This has not been the newspaper industry’s finest month. Almost every day there’s news of layoffs, bankruptcies and doors being shut on venerable old news institutions like the Denver, Colorado-based Rocky Mountain News. It published its last edition a few weeks ago after 150 years in business.
Here in Canada, the Kingston Whig-Standard has lost 25 per cent of its newsroom since the beginning of the year and the Globe and Mail, the Toronto Star and other Canadian papers are shucking staff as well. In many cases, as my friend James Compton, a professor at the University of Western Ontario points out, the closures and constrictions have more to do with overzealous and overextended corporate investing than poor news judgement, rising costs and shrinking local revenues.
And, it would be a jaded soul who would blame individual reporters or editors for the rapid and, I think, irreversible decline in their business, or at least their business-as-usual. But, the death spiral of newspapers is leaving many of those same journalists in search of new work, in new media. Some will consider moving their craft online, onto blogs, websites or new news projects self-published not on the familiar tree pulp, but to the large and small screens that are becoming the new home to journalism — citizen, social and mainstream.
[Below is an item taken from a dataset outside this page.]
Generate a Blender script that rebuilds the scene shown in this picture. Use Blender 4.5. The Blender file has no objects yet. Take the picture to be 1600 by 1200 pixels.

As blogger and still-standing Kingston-Whig Standard reporter, Robert Tripp recently pointed out on the Canadian Association of Journalists (CAJ) listserve, starting a fresh journalism venture online isn’t exactly an easy task for someone who’s just been given a pink slip. "People mid-career can’t afford to run a news website with no income. If you have a severance package, you can quickly drain it funding a startup business," Tripp wrote. He went on to suggest that out-of-work journalists take up "blogging, Twittering and Facebooking" to build up their personal online brands.
To which, I say, good idea, ten years ago.
I agree with Compton that frontline journalists are pretty blameless for a demise that is the responsibility of their corporate overlords. But, they have to take personal responsibility for their general disinterest in of social media, online community and the Web in general. That attitude ranges from disdain, grumpiness and mocking to ignorance, bitterness and jubilant Ludditeism. At first that newsroom attitude was just jaded recalcitrance, now it verges on an archaic cargo-cultism that still believes that if newspapers keep doing what they’ve always done, the readers will return like U.S. airmen circling above island runways strewn with bamboo bombers and coconut landing lights.
Of course, I’m generalizing here, but generalizing from years of experience in newsrooms where, as an early proponent of online communities and news, I saw the attitude first hand. And, generalizing from the talk and attitudes I see in journalism schools and newsrooms today. Sure, there are journalists, like Matthew Ingram at the Globe and Mail and others, who have embraced the Web, but they are the outliers and always have been. Many journalists I know were hoping the whole "online fad" would either fizzle out or at least not catch fire until their retirement. Which, ironically, is now forced.
Sadly, that stand has prevented many journalists from building their online social capital over the past decade. Now, with no options left, they hope to stake a claim, not on an open prairie, but in a bustling suburbia. Unfortunately, many of the niches newspaper folks might have successfully mined: wine writing, travel, food, fashion etc. have already been taken by bloggers and online writers who have large and loyal followings. Going up against Gary Vanyerchuk on wine, after he’s being doing Wine Library TV coming on eight years is a bit of a mug’s game.
The social media community is inclusive, but it can also spot an opportunist a mile away. And, together, social media communities have built themselves and the common good up slowly over a decade. Journalists can’t show up late to the party and expect to slide right in. They need to have contributed, to have proven themselves and to have been willing to give as well as take. There’s a big difference between joining an online social network because you want to and joining because you have to.
Journalists could have been part of the community building and conversation long ago. They may need to show up now because of someone else’s bad choices. The fact they didn’t participate sooner is an error all their own.